The behaviour of your staff may increase your exposure to promoter penalty risks. It is important to ensure staff give balanced and independent advice to clients and explain the tax consequences of an arrangement.

If you or your staff are advocating a particular arrangement and receiving consideration for clients entering that arrangement, you should weigh up whether the benefits you receive are worth the exposure to significant risk.

Case study

Bob is a registered tax agent who has been providing tax planning advice to Carl, a plumber with his own business, for many years. This year, Bob tells Carl that he has identified an area of the law where there is room to manoeuvre and that he can design a structure for Carl, as a way to minimise his tax, for an extra fee.

Bob has now made the transition from merely providing advice to advocating an arrangement. Having designed and sold a repeatable structure, Bob is now considered a promoter and is exposed to promoter penalty laws.


Clients who have an appetite for high-risk arrangements and tax avoidance schemes may increase the level of risk you and your firm are exposed to.

You may need to reconsider your connection with any clients who:

  • insist on entering into arrangements where the risk is one that you are not comfortable with
  • won't take your advice and continue to insist you make claims in their return that deliberately avoid or evade tax.
  • You need to consider whether these connections are worth the potential penalties and risks to your reputation.

If a client asks about or is involved in a scheme

Your clients may ask you about minimising tax through tax-effective schemes. They may ask you to complete a tax return based on advice they obtained from another adviser or scheme promoter.

You can help your clients avoid penalties or tax debts by explaining the difference between legitimate tax minimisation and abusive tax avoidance schemes.

You should advise your clients that:

  • it is their responsibility to comply with the tax laws
  • if they are involved in a tax avoidance scheme, they will be liable for the tax they avoided, plus penalties and interest
  • as a professional registered tax agent, you have a responsibility to exclude any false or misleading claims from their return.

If you think a client may be involved in a scheme, either inadvertently or otherwise, you should encourage them to make a voluntary disclosure to us – this may help them to avoid or minimise potential penalties for any tax shortfalls.

See also:

How schemes operate

Schemes often involve a series of complex transactions – they typically move funds through several entities, such as trusts, to avoid or minimise tax otherwise payable. Schemes may also involve distorting the way funds are being used to enable a taxpayer to claim deductions they are not entitled to.

Some of the indicators of a tax avoidance scheme, alone or together, are where the scheme:

  • is contrived or artificial in the way it is carried out
  • uses complex structures or intra-group transactions to create tax benefits that are not related to the commercial activity
  • involves a low level of financial risk and a large tax benefit that you would not expect in a commercially driven transaction
  • includes any of the following
    • round robin finance
    • circular funds movement
    • non-recourse or limited recourse loans to be paid off by future earnings
    • use of tax exempt entities such as charities, or entities with accumulated tax losses, to wash income
    • use of a tax haven or bank secrecy country without any sound economic reason
    • not being implemented as stated in any relevant product ruling.

See also:

How to report a tax avoidance scheme

With your help, we can take steps to protect your clients from participating in schemes that may lead to tax debts or penalties, by challenging promoters who are attempting to entice clients away from reputable tax agents.

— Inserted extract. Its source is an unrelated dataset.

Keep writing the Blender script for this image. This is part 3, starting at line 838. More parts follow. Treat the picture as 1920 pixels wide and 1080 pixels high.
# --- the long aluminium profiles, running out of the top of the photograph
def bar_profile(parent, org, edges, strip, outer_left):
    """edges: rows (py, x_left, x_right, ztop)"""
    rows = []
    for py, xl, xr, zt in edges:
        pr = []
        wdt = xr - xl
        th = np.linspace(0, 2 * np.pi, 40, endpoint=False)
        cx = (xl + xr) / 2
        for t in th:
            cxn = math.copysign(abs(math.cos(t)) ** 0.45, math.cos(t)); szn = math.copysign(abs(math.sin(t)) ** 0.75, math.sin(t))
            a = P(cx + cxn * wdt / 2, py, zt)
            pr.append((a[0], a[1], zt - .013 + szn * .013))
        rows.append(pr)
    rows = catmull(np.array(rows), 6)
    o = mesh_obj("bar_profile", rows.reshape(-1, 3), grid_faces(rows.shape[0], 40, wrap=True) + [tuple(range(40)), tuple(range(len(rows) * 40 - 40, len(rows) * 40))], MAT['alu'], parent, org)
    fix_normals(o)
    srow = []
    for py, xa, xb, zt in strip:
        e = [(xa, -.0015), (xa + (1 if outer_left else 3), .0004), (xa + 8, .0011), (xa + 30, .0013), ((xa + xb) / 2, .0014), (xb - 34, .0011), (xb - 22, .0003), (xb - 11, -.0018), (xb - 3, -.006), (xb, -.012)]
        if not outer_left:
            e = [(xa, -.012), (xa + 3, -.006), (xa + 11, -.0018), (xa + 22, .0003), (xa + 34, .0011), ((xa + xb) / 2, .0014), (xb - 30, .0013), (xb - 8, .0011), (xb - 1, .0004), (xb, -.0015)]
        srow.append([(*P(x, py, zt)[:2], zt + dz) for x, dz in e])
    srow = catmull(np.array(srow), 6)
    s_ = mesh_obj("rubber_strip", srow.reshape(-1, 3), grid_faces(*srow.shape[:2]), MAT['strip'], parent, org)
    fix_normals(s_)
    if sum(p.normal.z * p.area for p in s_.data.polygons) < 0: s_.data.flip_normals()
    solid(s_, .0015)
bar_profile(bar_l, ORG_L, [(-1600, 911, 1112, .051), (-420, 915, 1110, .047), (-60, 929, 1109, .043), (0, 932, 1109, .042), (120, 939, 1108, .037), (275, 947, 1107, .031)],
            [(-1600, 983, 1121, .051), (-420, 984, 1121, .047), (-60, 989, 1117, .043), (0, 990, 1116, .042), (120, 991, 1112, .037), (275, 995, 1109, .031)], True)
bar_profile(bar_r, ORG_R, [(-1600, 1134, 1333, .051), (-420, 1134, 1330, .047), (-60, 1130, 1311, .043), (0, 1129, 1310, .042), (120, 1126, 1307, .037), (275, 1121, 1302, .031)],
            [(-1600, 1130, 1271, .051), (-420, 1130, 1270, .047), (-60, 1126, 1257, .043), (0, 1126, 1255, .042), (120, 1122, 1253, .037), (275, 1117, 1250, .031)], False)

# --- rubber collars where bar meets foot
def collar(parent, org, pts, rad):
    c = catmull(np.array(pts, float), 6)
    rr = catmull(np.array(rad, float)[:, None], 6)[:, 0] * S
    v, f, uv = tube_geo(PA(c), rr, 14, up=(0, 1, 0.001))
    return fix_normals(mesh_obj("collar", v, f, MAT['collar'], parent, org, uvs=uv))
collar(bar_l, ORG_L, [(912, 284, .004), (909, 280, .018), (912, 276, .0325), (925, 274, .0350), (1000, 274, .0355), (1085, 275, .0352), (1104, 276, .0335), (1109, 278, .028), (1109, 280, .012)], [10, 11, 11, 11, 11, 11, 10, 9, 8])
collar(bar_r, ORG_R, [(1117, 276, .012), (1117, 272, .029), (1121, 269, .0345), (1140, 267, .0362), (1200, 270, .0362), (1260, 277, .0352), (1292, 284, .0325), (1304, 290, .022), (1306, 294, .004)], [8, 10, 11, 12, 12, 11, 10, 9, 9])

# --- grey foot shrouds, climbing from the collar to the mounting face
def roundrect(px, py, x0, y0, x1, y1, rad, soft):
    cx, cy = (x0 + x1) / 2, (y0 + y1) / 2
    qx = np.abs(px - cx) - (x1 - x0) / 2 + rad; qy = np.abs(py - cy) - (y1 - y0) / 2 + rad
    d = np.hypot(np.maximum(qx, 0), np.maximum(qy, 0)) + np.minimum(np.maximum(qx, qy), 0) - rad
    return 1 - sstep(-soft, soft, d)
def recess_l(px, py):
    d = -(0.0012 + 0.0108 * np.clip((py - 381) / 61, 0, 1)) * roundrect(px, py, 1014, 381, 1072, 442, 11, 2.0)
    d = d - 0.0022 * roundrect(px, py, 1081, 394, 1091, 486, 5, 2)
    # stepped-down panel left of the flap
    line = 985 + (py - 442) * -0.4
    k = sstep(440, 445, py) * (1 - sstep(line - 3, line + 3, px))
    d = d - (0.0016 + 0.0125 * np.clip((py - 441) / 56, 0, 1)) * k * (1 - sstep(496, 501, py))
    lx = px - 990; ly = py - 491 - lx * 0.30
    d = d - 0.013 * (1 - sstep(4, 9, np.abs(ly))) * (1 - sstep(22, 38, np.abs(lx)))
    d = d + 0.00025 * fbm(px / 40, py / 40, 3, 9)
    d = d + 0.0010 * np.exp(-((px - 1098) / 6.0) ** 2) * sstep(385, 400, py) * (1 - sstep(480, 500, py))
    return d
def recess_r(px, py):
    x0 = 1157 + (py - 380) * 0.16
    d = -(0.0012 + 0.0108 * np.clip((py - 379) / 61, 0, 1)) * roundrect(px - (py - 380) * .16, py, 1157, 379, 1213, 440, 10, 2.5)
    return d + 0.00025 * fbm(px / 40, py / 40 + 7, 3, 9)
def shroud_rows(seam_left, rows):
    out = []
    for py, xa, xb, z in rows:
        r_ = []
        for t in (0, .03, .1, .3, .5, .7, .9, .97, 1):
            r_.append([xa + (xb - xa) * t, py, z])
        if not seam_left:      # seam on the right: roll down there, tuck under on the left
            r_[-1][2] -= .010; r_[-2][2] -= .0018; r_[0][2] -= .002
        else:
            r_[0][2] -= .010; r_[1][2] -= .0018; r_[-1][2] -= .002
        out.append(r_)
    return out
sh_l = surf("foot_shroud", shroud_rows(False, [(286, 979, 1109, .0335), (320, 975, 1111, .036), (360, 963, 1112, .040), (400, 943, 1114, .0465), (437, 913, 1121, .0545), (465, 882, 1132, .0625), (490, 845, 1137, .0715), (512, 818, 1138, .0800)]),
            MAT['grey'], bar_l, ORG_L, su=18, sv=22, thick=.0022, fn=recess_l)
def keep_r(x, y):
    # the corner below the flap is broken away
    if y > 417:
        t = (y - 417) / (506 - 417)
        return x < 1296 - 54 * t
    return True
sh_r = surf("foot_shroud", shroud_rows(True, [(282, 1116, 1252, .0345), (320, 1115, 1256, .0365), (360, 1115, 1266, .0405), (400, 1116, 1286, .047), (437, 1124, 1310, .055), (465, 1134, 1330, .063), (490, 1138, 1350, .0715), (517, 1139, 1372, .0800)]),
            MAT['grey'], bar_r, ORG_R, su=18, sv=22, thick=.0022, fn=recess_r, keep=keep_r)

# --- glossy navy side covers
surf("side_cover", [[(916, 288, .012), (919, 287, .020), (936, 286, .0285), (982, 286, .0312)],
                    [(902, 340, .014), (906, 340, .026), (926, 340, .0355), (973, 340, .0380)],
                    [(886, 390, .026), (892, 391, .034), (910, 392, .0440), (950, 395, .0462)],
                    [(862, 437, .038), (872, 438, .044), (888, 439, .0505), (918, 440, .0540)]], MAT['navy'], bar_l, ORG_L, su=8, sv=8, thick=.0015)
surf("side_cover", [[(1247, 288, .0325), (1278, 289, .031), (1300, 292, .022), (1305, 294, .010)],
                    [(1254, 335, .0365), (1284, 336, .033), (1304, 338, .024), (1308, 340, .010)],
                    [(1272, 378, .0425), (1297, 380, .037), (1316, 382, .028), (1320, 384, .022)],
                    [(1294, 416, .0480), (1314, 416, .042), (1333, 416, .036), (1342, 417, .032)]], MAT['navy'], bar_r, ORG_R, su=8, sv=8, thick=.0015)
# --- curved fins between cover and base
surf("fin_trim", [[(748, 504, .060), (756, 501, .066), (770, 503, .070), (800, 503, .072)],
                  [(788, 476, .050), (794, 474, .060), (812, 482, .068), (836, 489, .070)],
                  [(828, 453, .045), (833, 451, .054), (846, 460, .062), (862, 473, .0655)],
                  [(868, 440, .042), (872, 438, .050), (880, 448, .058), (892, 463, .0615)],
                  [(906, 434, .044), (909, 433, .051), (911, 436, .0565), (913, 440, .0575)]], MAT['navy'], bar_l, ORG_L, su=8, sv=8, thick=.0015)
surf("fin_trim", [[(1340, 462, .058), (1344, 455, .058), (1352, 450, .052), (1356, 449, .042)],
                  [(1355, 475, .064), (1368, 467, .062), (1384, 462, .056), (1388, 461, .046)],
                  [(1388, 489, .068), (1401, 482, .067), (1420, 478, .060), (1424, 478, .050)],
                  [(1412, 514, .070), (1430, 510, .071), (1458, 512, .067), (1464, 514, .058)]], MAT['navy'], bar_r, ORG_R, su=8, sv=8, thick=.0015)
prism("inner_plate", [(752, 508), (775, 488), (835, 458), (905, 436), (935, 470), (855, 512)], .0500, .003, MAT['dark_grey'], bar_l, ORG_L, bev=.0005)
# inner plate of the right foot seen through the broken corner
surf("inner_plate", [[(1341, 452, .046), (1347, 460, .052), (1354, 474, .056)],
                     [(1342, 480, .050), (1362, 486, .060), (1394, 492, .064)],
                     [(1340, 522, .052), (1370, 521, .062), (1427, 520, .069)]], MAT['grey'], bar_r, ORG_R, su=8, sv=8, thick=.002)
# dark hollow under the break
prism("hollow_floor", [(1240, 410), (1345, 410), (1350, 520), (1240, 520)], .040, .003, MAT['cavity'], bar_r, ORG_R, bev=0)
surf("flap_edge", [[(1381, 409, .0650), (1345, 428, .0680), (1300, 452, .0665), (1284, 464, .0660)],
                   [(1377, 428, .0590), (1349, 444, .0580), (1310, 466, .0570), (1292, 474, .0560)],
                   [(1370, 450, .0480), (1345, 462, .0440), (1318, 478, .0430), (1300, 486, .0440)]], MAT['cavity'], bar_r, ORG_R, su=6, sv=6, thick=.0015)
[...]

Advising us of tax schemes and scheme promoters helps us to protect the integrity of the taxation and superannuation systems. It also helps to maintain a level playing field for you and prevent less reputable agents from obtaining a competitive advantage through selling tax avoidance schemes.

If you have concerns about a promoter or scheme, phone us on 1800 177 006 between 8.30am and 5.00pm, Monday to Friday or email

See also:

If you are involved in promoting a tax scheme

If you find that you are inadvertently involved in the promotion of a tax avoidance scheme and you let us know, we will help you.

In many situations, you will be able to voluntarily self-correct without penalty. In some significant situations, we will accept a voluntary undertaking. A voluntary undertaking will be strictly confidential and contains no admission of liability or exposure to reputational risk through publicity, except in the circumstance where we are enforcing a breach in the terms of the undertaking.

We take a careful and considered approach to legal action – we go to court only in significant and ongoing cases, where this is appropriate because of the seriousness and extent of the conduct.